— begin Entries provided —
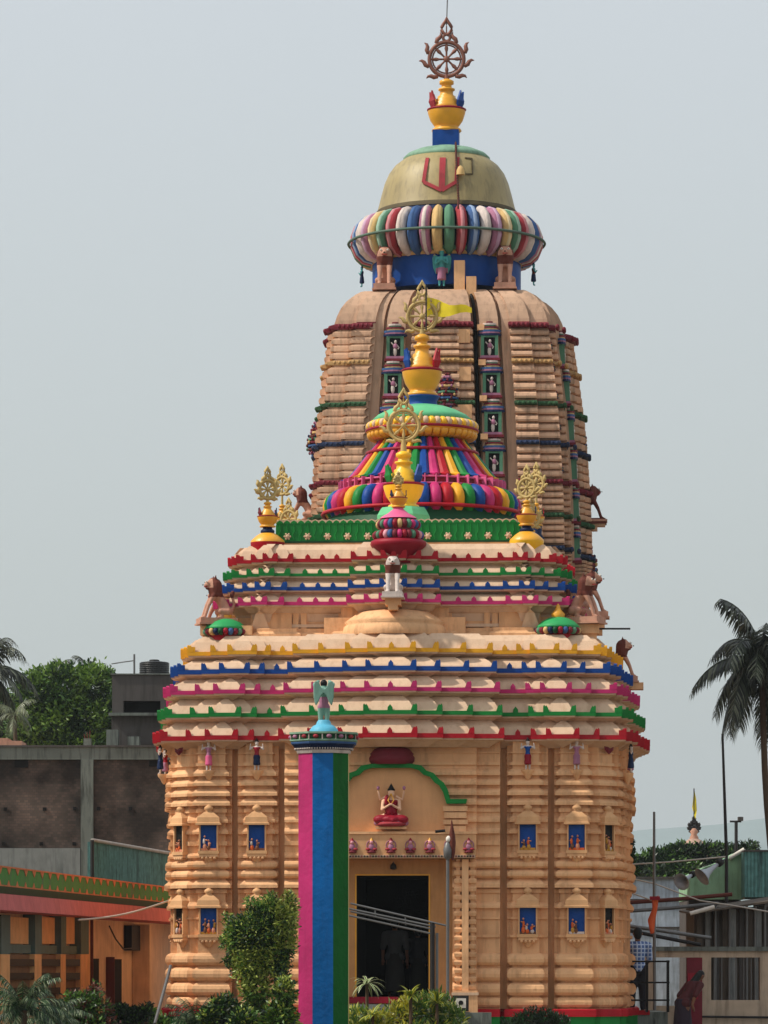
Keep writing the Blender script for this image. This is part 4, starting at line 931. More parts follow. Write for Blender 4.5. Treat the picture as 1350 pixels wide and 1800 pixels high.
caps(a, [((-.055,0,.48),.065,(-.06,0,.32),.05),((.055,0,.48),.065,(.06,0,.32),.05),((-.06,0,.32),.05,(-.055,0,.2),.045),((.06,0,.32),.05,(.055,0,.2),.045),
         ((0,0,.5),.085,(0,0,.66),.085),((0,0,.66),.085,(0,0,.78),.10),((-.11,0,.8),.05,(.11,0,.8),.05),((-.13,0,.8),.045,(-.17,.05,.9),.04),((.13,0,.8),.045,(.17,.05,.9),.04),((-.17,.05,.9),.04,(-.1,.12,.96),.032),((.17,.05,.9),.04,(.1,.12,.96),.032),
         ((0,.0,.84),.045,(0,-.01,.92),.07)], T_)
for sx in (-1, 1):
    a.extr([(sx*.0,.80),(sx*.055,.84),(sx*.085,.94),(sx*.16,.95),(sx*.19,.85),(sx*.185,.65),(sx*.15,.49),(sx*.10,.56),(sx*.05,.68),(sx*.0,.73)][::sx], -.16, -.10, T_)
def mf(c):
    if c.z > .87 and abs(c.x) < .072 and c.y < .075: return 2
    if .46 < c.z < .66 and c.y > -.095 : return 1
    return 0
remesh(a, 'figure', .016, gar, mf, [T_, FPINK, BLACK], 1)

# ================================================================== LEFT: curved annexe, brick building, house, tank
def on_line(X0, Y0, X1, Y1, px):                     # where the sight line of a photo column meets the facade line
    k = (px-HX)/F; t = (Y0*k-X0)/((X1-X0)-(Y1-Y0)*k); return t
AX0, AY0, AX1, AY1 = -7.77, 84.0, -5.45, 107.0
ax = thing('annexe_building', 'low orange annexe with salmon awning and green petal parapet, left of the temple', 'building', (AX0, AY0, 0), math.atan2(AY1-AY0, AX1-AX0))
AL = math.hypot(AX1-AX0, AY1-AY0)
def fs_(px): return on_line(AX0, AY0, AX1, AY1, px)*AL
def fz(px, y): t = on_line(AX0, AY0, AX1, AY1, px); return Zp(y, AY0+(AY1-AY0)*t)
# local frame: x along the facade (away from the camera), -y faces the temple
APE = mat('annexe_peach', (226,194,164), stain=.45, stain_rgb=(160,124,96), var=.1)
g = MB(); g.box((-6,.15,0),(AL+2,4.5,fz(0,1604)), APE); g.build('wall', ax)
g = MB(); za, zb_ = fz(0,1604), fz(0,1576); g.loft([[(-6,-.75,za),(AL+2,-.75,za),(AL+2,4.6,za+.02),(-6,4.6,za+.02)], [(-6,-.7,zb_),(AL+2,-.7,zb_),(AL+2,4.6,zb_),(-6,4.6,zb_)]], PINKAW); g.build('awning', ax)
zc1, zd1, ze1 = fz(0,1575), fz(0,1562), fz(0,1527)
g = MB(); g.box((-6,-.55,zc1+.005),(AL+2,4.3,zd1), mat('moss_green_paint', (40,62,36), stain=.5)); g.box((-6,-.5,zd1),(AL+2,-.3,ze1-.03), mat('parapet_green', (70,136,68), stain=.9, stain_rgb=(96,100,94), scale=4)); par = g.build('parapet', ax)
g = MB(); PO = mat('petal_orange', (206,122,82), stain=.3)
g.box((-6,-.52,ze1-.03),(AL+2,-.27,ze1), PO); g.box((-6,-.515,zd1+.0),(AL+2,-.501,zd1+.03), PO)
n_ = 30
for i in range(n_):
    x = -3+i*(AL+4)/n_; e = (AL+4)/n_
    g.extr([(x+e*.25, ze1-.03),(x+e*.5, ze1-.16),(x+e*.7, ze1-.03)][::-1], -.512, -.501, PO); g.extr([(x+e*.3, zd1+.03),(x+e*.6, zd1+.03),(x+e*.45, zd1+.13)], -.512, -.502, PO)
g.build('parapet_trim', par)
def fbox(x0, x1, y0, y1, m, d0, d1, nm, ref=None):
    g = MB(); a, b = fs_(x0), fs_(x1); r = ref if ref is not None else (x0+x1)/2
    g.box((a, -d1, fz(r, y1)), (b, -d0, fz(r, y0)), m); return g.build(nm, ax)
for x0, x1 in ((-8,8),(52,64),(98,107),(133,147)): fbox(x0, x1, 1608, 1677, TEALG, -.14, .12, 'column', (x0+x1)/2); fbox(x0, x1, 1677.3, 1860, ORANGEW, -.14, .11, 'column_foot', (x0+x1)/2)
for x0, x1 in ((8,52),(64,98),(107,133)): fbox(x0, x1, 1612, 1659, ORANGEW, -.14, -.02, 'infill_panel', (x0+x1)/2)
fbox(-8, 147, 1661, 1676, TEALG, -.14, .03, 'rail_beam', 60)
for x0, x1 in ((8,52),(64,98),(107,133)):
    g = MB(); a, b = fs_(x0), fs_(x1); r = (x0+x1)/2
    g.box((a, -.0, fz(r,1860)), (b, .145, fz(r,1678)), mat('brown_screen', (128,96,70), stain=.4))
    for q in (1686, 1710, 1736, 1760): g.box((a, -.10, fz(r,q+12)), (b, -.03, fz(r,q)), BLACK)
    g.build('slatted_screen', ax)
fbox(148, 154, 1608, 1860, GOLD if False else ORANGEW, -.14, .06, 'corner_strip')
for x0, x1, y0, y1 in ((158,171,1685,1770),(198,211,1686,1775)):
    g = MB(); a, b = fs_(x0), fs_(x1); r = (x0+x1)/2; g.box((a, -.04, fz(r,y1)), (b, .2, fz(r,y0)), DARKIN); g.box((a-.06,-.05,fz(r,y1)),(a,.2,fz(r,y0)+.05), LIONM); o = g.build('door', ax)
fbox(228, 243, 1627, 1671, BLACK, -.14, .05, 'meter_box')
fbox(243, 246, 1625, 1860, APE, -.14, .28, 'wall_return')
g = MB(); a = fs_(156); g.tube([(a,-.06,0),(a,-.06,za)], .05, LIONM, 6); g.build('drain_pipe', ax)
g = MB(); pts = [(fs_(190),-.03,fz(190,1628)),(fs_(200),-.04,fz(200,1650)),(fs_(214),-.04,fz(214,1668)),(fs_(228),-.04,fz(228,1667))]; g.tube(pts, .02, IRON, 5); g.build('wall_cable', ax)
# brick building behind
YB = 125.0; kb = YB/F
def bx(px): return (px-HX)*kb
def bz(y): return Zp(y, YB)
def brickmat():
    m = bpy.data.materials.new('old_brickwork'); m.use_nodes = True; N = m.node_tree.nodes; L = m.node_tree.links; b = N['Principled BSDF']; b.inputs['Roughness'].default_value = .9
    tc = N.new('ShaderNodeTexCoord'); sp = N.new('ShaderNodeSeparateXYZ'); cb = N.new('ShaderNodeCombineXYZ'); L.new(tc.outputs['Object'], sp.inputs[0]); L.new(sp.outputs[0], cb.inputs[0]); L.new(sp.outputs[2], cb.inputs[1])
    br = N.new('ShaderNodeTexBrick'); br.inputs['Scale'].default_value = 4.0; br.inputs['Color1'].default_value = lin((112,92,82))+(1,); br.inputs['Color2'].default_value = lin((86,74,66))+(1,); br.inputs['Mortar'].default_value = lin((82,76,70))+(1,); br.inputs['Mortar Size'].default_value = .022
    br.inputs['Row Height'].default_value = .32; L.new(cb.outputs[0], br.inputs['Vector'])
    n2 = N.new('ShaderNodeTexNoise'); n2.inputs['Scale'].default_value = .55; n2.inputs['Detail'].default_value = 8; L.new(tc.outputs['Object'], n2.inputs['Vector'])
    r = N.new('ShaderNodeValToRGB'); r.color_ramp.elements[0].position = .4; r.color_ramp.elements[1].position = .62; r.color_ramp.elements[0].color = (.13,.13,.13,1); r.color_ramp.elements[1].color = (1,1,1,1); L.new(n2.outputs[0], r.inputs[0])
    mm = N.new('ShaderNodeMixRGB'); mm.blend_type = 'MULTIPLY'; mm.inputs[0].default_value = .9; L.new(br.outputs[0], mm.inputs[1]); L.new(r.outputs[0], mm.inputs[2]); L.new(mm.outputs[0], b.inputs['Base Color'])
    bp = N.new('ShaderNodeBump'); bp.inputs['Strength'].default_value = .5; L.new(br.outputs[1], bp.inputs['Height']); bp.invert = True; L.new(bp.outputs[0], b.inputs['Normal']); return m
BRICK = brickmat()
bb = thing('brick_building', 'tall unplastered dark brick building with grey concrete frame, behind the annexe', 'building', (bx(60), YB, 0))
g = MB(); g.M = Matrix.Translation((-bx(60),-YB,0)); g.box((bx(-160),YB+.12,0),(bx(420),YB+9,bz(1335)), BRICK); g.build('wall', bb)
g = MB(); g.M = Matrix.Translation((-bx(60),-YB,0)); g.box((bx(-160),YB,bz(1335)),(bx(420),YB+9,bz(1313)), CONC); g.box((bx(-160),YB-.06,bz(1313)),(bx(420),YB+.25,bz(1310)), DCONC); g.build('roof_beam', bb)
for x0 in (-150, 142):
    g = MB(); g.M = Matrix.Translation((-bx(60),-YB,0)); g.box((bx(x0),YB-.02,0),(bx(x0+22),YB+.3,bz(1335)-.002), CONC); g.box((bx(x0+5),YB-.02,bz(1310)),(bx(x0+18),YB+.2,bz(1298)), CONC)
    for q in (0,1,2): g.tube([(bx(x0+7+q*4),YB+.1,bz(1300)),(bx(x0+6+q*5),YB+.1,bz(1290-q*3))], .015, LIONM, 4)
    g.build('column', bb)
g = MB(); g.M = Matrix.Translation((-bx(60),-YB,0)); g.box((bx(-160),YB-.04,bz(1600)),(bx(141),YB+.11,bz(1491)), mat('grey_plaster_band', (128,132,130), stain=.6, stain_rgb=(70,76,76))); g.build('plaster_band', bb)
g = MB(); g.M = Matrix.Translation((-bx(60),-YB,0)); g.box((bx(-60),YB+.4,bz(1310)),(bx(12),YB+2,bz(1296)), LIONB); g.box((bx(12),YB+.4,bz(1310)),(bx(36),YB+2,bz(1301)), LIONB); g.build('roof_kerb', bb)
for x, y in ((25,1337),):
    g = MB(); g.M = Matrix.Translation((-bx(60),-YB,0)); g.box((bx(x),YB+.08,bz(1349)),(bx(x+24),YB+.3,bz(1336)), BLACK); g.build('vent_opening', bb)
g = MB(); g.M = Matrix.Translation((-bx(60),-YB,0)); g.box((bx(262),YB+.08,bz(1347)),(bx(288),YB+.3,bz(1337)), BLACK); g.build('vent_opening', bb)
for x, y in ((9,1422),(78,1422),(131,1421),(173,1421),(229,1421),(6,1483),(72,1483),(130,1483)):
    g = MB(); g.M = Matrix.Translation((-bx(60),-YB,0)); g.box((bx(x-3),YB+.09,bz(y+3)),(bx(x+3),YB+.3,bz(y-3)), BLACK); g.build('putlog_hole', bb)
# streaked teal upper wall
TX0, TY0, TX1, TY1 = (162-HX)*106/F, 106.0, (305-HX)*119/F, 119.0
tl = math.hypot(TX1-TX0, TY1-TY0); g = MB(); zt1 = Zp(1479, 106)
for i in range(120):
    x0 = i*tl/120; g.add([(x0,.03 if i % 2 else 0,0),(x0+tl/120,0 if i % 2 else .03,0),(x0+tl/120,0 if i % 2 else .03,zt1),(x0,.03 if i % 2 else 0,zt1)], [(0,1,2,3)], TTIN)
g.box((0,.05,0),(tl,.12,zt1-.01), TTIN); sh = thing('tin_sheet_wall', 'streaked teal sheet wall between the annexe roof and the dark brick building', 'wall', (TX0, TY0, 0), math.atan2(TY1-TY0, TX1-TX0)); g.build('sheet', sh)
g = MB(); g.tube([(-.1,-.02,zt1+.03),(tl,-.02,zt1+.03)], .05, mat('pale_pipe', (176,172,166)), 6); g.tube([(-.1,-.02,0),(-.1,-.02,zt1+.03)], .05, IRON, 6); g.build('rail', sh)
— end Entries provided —
— begin Entries provided —
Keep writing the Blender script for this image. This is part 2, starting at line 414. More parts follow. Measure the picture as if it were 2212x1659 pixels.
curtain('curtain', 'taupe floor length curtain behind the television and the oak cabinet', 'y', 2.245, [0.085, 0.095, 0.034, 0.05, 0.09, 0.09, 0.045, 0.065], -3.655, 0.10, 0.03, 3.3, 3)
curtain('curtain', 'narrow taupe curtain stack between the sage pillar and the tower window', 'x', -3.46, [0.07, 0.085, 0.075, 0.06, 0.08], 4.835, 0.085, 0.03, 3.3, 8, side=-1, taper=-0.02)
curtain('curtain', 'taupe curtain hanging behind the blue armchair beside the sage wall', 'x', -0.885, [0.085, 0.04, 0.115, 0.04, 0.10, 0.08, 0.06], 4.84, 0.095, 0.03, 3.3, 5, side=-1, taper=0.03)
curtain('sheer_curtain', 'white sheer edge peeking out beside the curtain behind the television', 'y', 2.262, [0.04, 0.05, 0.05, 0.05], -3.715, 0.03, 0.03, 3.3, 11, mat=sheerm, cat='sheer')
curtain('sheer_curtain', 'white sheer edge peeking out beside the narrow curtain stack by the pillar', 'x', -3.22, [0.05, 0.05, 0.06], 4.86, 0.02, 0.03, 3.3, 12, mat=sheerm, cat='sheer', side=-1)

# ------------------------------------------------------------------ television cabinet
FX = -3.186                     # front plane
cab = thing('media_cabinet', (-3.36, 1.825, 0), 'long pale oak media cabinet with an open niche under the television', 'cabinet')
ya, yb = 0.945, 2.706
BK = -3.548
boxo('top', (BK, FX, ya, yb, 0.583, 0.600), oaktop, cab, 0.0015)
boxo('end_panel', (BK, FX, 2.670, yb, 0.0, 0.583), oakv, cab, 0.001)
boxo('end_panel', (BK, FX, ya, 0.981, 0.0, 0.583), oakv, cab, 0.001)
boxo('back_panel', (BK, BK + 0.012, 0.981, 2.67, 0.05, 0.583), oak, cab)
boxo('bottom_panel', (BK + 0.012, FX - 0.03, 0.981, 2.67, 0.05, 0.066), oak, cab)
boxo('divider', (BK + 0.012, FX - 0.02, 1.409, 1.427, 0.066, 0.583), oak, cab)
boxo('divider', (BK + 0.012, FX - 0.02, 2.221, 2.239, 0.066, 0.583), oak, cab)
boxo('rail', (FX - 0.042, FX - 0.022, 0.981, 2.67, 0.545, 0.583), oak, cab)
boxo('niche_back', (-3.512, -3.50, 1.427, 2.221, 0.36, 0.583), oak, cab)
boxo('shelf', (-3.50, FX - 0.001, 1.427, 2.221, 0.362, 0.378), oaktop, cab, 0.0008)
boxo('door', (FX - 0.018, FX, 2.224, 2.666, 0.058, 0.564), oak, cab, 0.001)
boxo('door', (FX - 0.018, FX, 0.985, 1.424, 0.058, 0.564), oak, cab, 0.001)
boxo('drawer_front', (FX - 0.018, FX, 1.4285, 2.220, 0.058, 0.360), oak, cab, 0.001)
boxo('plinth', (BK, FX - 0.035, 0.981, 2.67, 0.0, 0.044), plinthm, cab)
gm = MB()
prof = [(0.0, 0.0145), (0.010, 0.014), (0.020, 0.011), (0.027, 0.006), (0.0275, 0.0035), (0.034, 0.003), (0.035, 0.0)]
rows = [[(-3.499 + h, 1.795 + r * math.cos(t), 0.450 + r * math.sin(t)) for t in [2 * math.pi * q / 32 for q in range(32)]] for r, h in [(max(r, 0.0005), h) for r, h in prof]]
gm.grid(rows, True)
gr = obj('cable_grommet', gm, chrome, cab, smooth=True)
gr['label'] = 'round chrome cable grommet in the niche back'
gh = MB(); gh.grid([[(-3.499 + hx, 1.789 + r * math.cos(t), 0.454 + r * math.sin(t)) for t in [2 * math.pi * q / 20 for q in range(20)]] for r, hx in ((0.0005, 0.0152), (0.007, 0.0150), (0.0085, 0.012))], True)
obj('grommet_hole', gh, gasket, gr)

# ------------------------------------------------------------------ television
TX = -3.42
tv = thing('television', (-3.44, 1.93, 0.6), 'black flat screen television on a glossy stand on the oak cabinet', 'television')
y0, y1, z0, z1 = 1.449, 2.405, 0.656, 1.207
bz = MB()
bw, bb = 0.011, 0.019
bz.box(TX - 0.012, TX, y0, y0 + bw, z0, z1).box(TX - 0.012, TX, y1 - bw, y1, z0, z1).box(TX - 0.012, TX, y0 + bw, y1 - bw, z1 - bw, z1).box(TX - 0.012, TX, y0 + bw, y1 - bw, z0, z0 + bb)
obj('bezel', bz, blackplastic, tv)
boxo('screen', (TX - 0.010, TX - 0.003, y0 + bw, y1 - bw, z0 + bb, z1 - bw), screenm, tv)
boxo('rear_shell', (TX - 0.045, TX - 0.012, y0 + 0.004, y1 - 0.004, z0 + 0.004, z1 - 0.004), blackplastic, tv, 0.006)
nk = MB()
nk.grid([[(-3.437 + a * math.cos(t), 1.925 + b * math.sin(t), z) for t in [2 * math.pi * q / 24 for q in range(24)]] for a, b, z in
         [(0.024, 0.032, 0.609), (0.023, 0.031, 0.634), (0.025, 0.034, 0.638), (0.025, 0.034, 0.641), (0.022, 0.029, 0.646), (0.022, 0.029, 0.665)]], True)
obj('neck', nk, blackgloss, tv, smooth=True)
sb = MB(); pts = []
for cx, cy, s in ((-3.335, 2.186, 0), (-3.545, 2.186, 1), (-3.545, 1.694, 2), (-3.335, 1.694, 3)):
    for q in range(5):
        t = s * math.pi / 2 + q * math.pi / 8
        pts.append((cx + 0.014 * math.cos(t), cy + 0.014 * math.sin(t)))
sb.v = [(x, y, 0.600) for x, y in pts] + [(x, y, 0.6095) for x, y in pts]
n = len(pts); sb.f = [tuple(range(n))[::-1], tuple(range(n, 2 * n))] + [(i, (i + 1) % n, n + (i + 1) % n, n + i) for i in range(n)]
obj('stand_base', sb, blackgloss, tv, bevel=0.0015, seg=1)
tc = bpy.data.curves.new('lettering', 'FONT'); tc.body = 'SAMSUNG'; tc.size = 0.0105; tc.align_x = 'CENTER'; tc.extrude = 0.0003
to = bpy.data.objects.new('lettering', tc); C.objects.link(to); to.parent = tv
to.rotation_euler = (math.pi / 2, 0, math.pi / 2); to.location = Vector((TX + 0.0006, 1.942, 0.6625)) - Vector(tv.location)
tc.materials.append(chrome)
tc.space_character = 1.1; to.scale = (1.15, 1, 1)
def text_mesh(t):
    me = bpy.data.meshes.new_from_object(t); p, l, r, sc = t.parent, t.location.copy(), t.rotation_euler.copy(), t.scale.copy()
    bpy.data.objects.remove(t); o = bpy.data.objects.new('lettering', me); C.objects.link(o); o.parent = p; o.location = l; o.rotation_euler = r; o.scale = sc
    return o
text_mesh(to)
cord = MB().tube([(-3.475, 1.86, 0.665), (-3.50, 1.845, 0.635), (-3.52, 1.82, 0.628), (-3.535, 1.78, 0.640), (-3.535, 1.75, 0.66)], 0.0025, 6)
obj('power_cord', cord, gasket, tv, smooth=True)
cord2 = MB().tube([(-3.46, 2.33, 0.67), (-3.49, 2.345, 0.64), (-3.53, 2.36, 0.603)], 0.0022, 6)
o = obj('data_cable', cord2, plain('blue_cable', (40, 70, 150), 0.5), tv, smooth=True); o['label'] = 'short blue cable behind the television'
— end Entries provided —
> **What the task requires**:
Print exactly the lines from the one containing "1800 pixels high." to the one containing "remesh(a, 'figure', .016, gar, mf, [T_, FPINK, BLACK], 1)", both included, and nothing else.

> **Finished task**:
Keep writing the Blender script for this image. This is part 4, starting at line 931. More parts follow. Write for Blender 4.5. Treat the picture as 1350 pixels wide and 1800 pixels high.
caps(a, [((-.055,0,.48),.065,(-.06,0,.32),.05),((.055,0,.48),.065,(.06,0,.32),.05),((-.06,0,.32),.05,(-.055,0,.2),.045),((.06,0,.32),.05,(.055,0,.2),.045),
         ((0,0,.5),.085,(0,0,.66),.085),((0,0,.66),.085,(0,0,.78),.10),((-.11,0,.8),.05,(.11,0,.8),.05),((-.13,0,.8),.045,(-.17,.05,.9),.04),((.13,0,.8),.045,(.17,.05,.9),.04),((-.17,.05,.9),.04,(-.1,.12,.96),.032),((.17,.05,.9),.04,(.1,.12,.96),.032),
         ((0,.0,.84),.045,(0,-.01,.92),.07)], T_)
for sx in (-1, 1):
    a.extr([(sx*.0,.80),(sx*.055,.84),(sx*.085,.94),(sx*.16,.95),(sx*.19,.85),(sx*.185,.65),(sx*.15,.49),(sx*.10,.56),(sx*.05,.68),(sx*.0,.73)][::sx], -.16, -.10, T_)
def mf(c):
    if c.z > .87 and abs(c.x) < .072 and c.y < .075: return 2
    if .46 < c.z < .66 and c.y > -.095 : return 1
    return 0
remesh(a, 'figure', .016, gar, mf, [T_, FPINK, BLACK], 1)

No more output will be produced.